I tried to build simple CRUD apps, but it's still a huge pain, because there's just so much stuff I need to do myself and so much low level overhead that I need to keep in mind.
Java is worse in many ways, but for cobbling together a mess that barely manages to do its thing, it's really great.
Isn't that the point? It doesn't let you write bad code, thus when you did manage to get something compiled it's close to C speed. Also I kinda like that it tells me ebery lil mistake, it reminds me when I forgot to delete/change something
Compared to Java, it makes me write the same data structures three or four times.
Just an example: if I want to be able to insert a struct via Diesel, I need to write the actual entity, an entity without the id for inserts and maybe some other structures for queries. Also, I need to write a schema file defining the DB plus an SQL statement for actually creating the needed tables.

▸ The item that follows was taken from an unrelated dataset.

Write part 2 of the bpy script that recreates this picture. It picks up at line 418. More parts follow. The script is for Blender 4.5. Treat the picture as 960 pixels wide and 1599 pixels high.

Another example: explorative testing. Sometimes you need to disable chunks of code for testing purposes. Maybe that long running computation or a DB query, etc. Rust often forces you to write a bunch of "corrections" to make the code seem correct again.
I get that this is useful, but for my line of work, it's just a pain in the ass.
I can't relate to these, but Rust is lacking in some aspects that's no secret. That's why it barely has GUIs or object oriented coding. It's usable for both, but why would you. You don't have to use rust for what it's not ment to be used at.
it's trying it's best tho, lol. I wonder if in X years, it'll be like c++, a Frank Einstein of syntax to be usable for everything.